Il bluff da tre soldi di Pennisi: “Giudice, ho le tasche vuote”. Aveva nascosto i soldi in bagno

Pubblicato il 15 Febbraio 2010 - 16:01 OLTRE 6 MESI FA

Milko Pennisi

Carcere di San Vittore, lui è dentro da quasi due giorni e non sa quel che è accaduto fuori. Quindi Milko Pennisi, presidente della Commissione urbanistica del Comune di Milano, arrestato per flagrante tangente, ci prova e bluffa: ” «Soldi non ne ho presi, addosso non mi hanno trovato niente…”. Ha di fronte il gip Simone Luerti che non sa a quel punto se mettersi a ridere o a piangere: il bluff di Pennisi è insieme una scena comica e patetica. Come comico e patetico era stato due giorni prima la corsa a disfarsi delle banconote appena intascate.

La prima rata Pennisi l’aveva intascato tempo addietro, veicolo un pacchetto di sigarette con dentro arrotolate, strizzate, le banconote da 500 euro. La seconda rata era sceso a prenderla al bar, come un caffè, lasciando per qualche minuto ufficio e riunione. Intasca dalle mani dell’immobiliarista Mario Basso e si dilegua in fretta. Non sta fuggendo, sta portando i soldi al sicuro. Entra nella libreria Hoepli, va alla cassa, cambia , “in fretta” come ricorderà poi la cassiera, un pezzo da 500. Intasca un resto da 420 euro. Ha smerciato la prima banconota. Poi scende le scale, va al piano di sotto, nel sotterraneo, al bagno. E lì, dietro un termosifone, nasconde al sicuro i restanti nove pezzi da 500.

Quando lo arrestano Pennisi ha nel portafoglio 420 euro “puliti” e nessuna banconota di quelle segnate dagli investigatori. Va in carcere sicuro che i soldi che lo incastrano sono rimasti dietro il termosifone. Questo crede di sapere quando parla con il giudice e quando ci prova a dire che della tangente non ci sono prove. Non sa che i finanzieri e i poliziotti hanno lavorato per ore in quella libreria, sfogliando ogni libro, rovistando ogni scaffale. Fino ad arrivare anche loro al bagno nel sotterraneo dove hanno finalmente trovato i soldi.

A quel punto era già tutto scritto, nero su bianco, in un rapporto degli investigatori: la corsa in libreria, l’uso “improprio” del bagno. Forse qualcuno dei poliziotti si era ricordato di quel giorno di 18 anni fa quando Mario Chiesa provò a “smaltire” la prima storica mazzetta di mani Pulite in un water tirando lo scarico.

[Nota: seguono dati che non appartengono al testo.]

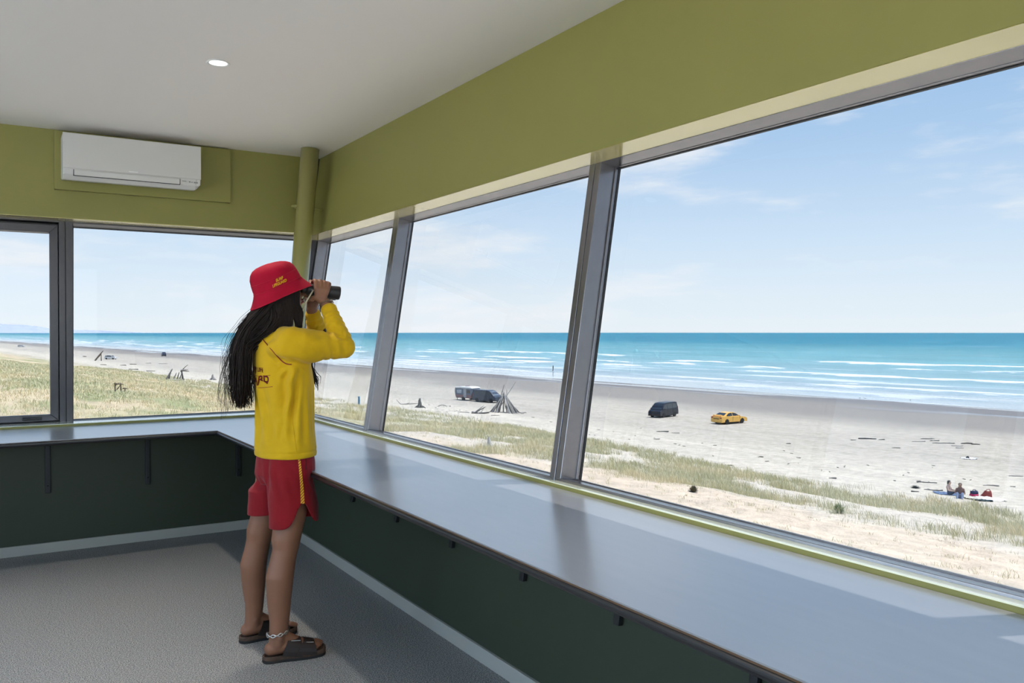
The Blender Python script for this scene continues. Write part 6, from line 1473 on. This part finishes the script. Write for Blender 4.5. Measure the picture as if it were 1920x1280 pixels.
# thin streaky cloud, flattened towards the horizon
mp = N('ShaderNodeMapping'); mp.inputs['Scale'].default_value = (2.2, 2.2, 11); L.new(tc.outputs['Generated'], mp.inputs[0])
n = N('ShaderNodeTexNoise'); n.inputs['Scale'].default_value = 1.6; n.inputs['Detail'].default_value = 7; n.inputs['Roughness'].default_value = 0.6; L.new(mp.outputs[0], n.inputs['Vector'])
cr = N('ShaderNodeMapRange'); cr.interpolation_type = 'SMOOTHSTEP'; cr.inputs[1].default_value = 0.48; cr.inputs[2].default_value = 0.70; cr.inputs[4].default_value = 0.75; L.new(n.outputs['Fac'], cr.inputs[0])
mx = N('ShaderNodeMix'); mx.data_type = 'RGBA'; L.new(cr.outputs[0], mx.inputs[0]); L.new(r.outputs[0], mx.inputs[6]); mx.inputs[7].default_value = (0.92, 0.94, 0.97, 1)
L.new(mx.outputs[2], bg.inputs['Color']); bg.inputs['Strength'].default_value = SKY_STR = 6.9
sun = bpy.data.lights.new('sun', 'SUN'); sun.energy = 28.8; sun.angle = math.radians(0.6); sun.color = (1.0, 0.965, 0.91)
so = bpy.data.objects.new('sun', sun); COL.objects.link(so)
so.rotation_euler = Vector((0.556, -0.15, 1.302)).to_track_quat('Z', 'Y').to_euler(); so.location = (20, -5, 40)

cam = bpy.data.cameras.new('camera'); co = bpy.data.objects.new('camera', cam); COL.objects.link(co); SC.camera = co
cam.sensor_width = 36.0; cam.sensor_fit = 'HORIZONTAL'; cam.lens = FPX / 1920 * 36.0; cam.clip_start = 0.05; cam.clip_end = 60000
fwd = Vector((math.sin(YAW) * math.cos(PITCH), math.cos(YAW) * math.cos(PITCH), math.sin(PITCH)))
co.location = (0, 0, EYE); co.rotation_euler = fwd.to_track_quat('-Z', 'Y').to_euler()

vs = SC.view_settings; SC.display_settings.display_device = 'sRGB'; vs.view_transform = 'Standard'; vs.look = 'None'; vs.exposure = 0.0; vs.gamma = 1.0; vs.use_curve_mapping = False
cy = SC.cycles; cy.use_denoising = True; cy.max_bounces = 10; cy.diffuse_bounces = 6; cy.glossy_bounces = 4; cy.transparent_max_bounces = 16; cy.transmission_bounces = 4
cy.sample_clamp_indirect = 4.0; cy.caustics_reflective = False; cy.caustics_refractive = False
try: cy.denoising_input_passes = 'RGB_ALBEDO_NORMAL'
except Exception: pass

Così la polizia ricostruisce le sequenze “dell’audace colpo”: l’idea della libreria, il piano di smaltimento e occultamento. La banconota cambiata, le altre nove ancora in tasca, la “discesa al bagno” del  consigliere comunale del Pdl. Conosce bene il posto e si muove con una certa dimestichezza. Le scale, il bagno, il termosifone. Pensa quindi di avercela fatta, di averla scampata o almeno di aver ridotto il danno. Se va male, dovrà difendersi da un’accusa senza prove materiali a suo carico. E infatti al giudice dice: “Nessuna mazzetta, mi era stata offerta ma io non ho preso nulla e infatti non avete trovato nulla”.

Avevano invece già trovato tutto e quel giudice di fronte al quale Pennisi esibiva le sue “tasche pulite”, di fronte a quel bluff già scoperto, avrà pensato, senza poterlo dire quel che pensa ognuno che legge, ascolta e conosce come è andata davvero, che c’era un altro evidente reato a carico di Pennisi: quello di portate in giro una faccia, diciamo così, sfacciata.